WHAT IS NEEDED: Give the listing below again in full, exactly as written.

DATASET SECTION:
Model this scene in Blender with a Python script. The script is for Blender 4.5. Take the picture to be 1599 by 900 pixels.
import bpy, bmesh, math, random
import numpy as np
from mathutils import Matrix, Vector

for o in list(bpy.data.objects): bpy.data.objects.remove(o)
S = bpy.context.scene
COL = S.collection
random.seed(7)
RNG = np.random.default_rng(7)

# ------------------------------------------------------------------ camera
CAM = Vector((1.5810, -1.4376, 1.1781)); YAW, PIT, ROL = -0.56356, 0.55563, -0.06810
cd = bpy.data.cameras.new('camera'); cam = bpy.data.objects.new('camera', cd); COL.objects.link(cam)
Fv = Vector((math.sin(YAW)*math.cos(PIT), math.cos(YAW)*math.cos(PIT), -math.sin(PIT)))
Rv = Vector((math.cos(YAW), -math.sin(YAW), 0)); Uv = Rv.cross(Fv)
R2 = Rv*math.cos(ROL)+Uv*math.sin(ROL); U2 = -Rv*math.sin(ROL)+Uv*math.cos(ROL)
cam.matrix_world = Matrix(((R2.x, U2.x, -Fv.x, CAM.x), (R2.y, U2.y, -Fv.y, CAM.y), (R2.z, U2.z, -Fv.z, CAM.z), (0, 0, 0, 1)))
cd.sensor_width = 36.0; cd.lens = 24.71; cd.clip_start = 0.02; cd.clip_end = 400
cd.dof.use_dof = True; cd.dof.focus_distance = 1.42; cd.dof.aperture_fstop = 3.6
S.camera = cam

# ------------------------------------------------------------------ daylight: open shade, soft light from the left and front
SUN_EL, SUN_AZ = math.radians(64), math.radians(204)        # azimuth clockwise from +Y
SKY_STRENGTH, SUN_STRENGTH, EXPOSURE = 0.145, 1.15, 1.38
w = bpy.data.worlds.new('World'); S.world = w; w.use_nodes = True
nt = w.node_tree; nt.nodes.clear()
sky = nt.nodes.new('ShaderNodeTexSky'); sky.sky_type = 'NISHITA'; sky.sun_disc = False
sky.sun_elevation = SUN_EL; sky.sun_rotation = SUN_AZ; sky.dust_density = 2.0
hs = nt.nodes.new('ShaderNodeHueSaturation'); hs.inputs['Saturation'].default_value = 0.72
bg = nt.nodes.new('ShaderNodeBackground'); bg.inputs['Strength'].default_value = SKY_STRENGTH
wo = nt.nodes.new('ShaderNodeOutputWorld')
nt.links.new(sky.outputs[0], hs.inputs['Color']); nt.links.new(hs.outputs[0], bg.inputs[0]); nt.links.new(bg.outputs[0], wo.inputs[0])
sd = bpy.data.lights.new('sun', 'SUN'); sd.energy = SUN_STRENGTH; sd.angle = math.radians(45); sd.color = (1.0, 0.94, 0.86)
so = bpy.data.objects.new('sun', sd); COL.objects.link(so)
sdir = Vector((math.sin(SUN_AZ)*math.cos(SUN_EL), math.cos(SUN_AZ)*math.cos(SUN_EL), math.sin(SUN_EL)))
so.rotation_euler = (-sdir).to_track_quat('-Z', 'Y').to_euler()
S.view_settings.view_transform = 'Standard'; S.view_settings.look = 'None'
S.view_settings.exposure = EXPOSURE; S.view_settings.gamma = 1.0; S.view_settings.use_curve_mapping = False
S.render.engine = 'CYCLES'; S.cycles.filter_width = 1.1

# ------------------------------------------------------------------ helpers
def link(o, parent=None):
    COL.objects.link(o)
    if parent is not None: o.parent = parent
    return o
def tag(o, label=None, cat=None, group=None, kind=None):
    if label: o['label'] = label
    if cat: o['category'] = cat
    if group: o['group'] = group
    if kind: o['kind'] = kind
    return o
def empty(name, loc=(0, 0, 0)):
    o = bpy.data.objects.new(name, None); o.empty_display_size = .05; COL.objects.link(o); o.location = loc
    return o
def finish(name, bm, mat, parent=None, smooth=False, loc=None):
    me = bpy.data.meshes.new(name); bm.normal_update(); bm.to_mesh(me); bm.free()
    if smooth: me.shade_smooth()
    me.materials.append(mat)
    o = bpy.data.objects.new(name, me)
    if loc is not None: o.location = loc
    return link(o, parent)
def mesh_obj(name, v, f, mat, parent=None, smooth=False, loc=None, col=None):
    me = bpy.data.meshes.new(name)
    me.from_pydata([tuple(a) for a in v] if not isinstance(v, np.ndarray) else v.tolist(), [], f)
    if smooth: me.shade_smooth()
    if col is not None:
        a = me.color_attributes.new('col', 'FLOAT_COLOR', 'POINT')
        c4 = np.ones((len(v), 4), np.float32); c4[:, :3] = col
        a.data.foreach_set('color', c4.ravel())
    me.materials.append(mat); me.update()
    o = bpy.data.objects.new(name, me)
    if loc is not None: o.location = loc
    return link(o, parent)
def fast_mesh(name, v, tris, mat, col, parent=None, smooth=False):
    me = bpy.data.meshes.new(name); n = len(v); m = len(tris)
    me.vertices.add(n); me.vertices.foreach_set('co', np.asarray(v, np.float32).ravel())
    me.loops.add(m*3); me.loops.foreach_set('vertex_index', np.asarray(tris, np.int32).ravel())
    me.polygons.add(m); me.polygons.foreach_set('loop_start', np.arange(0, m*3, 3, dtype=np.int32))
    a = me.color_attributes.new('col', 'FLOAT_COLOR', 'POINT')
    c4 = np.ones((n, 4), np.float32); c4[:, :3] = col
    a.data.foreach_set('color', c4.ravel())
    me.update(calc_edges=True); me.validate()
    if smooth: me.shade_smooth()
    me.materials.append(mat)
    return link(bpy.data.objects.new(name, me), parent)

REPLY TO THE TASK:
Model this scene in Blender with a Python script. The script is for Blender 4.5. Take the picture to be 1599 by 900 pixels.
import bpy, bmesh, math, random
import numpy as np
from mathutils import Matrix, Vector

for o in list(bpy.data.objects): bpy.data.objects.remove(o)
S = bpy.context.scene
COL = S.collection
random.seed(7)
RNG = np.random.default_rng(7)

# ------------------------------------------------------------------ camera
CAM = Vector((1.5810, -1.4376, 1.1781)); YAW, PIT, ROL = -0.56356, 0.55563, -0.06810
cd = bpy.data.cameras.new('camera'); cam = bpy.data.objects.new('camera', cd); COL.objects.link(cam)
Fv = Vector((math.sin(YAW)*math.cos(PIT), math.cos(YAW)*math.cos(PIT), -math.sin(PIT)))
Rv = Vector((math.cos(YAW), -math.sin(YAW), 0)); Uv = Rv.cross(Fv)
R2 = Rv*math.cos(ROL)+Uv*math.sin(ROL); U2 = -Rv*math.sin(ROL)+Uv*math.cos(ROL)
cam.matrix_world = Matrix(((R2.x, U2.x, -Fv.x, CAM.x), (R2.y, U2.y, -Fv.y, CAM.y), (R2.z, U2.z, -Fv.z, CAM.z), (0, 0, 0, 1)))
cd.sensor_width = 36.0; cd.lens = 24.71; cd.clip_start = 0.02; cd.clip_end = 400
cd.dof.use_dof = True; cd.dof.focus_distance = 1.42; cd.dof.aperture_fstop = 3.6
S.camera = cam

# ------------------------------------------------------------------ daylight: open shade, soft light from the left and front
SUN_EL, SUN_AZ = math.radians(64), math.radians(204)        # azimuth clockwise from +Y
SKY_STRENGTH, SUN_STRENGTH, EXPOSURE = 0.145, 1.15, 1.38
w = bpy.data.worlds.new('World'); S.world = w; w.use_nodes = True
nt = w.node_tree; nt.nodes.clear()
sky = nt.nodes.new('ShaderNodeTexSky'); sky.sky_type = 'NISHITA'; sky.sun_disc = False
sky.sun_elevation = SUN_EL; sky.sun_rotation = SUN_AZ; sky.dust_density = 2.0
hs = nt.nodes.new('ShaderNodeHueSaturation'); hs.inputs['Saturation'].default_value = 0.72
bg = nt.nodes.new('ShaderNodeBackground'); bg.inputs['Strength'].default_value = SKY_STRENGTH
wo = nt.nodes.new('ShaderNodeOutputWorld')
nt.links.new(sky.outputs[0], hs.inputs['Color']); nt.links.new(hs.outputs[0], bg.inputs[0]); nt.links.new(bg.outputs[0], wo.inputs[0])
sd = bpy.data.lights.new('sun', 'SUN'); sd.energy = SUN_STRENGTH; sd.angle = math.radians(45); sd.color = (1.0, 0.94, 0.86)
so = bpy.data.objects.new('sun', sd); COL.objects.link(so)
sdir = Vector((math.sin(SUN_AZ)*math.cos(SUN_EL), math.cos(SUN_AZ)*math.cos(SUN_EL), math.sin(SUN_EL)))
so.rotation_euler = (-sdir).to_track_quat('-Z', 'Y').to_euler()
S.view_settings.view_transform = 'Standard'; S.view_settings.look = 'None'
S.view_settings.exposure = EXPOSURE; S.view_settings.gamma = 1.0; S.view_settings.use_curve_mapping = False
S.render.engine = 'CYCLES'; S.cycles.filter_width = 1.1

# ------------------------------------------------------------------ helpers
def link(o, parent=None):
    COL.objects.link(o)
    if parent is not None: o.parent = parent
    return o
def tag(o, label=None, cat=None, group=None, kind=None):
    if label: o['label'] = label
    if cat: o['category'] = cat
    if group: o['group'] = group
    if kind: o['kind'] = kind
    return o
def empty(name, loc=(0, 0, 0)):
    o = bpy.data.objects.new(name, None); o.empty_display_size = .05; COL.objects.link(o); o.location = loc
    return o
def finish(name, bm, mat, parent=None, smooth=False, loc=None):
    me = bpy.data.meshes.new(name); bm.normal_update(); bm.to_mesh(me); bm.free()
    if smooth: me.shade_smooth()
    me.materials.append(mat)
    o = bpy.data.objects.new(name, me)
    if loc is not None: o.location = loc
    return link(o, parent)
def mesh_obj(name, v, f, mat, parent=None, smooth=False, loc=None, col=None):
    me = bpy.data.meshes.new(name)
    me.from_pydata([tuple(a) for a in v] if not isinstance(v, np.ndarray) else v.tolist(), [], f)
    if smooth: me.shade_smooth()
    if col is not None:
        a = me.color_attributes.new('col', 'FLOAT_COLOR', 'POINT')
        c4 = np.ones((len(v), 4), np.float32); c4[:, :3] = col
        a.data.foreach_set('color', c4.ravel())
    me.materials.append(mat); me.update()
    o = bpy.data.objects.new(name, me)
    if loc is not None: o.location = loc
    return link(o, parent)
def fast_mesh(name, v, tris, mat, col, parent=None, smooth=False):
    me = bpy.data.meshes.new(name); n = len(v); m = len(tris)
    me.vertices.add(n); me.vertices.foreach_set('co', np.asarray(v, np.float32).ravel())
    me.loops.add(m*3); me.loops.foreach_set('vertex_index', np.asarray(tris, np.int32).ravel())
    me.polygons.add(m); me.polygons.foreach_set('loop_start', np.arange(0, m*3, 3, dtype=np.int32))
    a = me.color_attributes.new('col', 'FLOAT_COLOR', 'POINT')
    c4 = np.ones((n, 4), np.float32); c4[:, :3] = col
    a.data.foreach_set('color', c4.ravel())
    me.update(calc_edges=True); me.validate()
    if smooth: me.shade_smooth()
    me.materials.append(mat)
    return link(bpy.data.objects.new(name, me), parent)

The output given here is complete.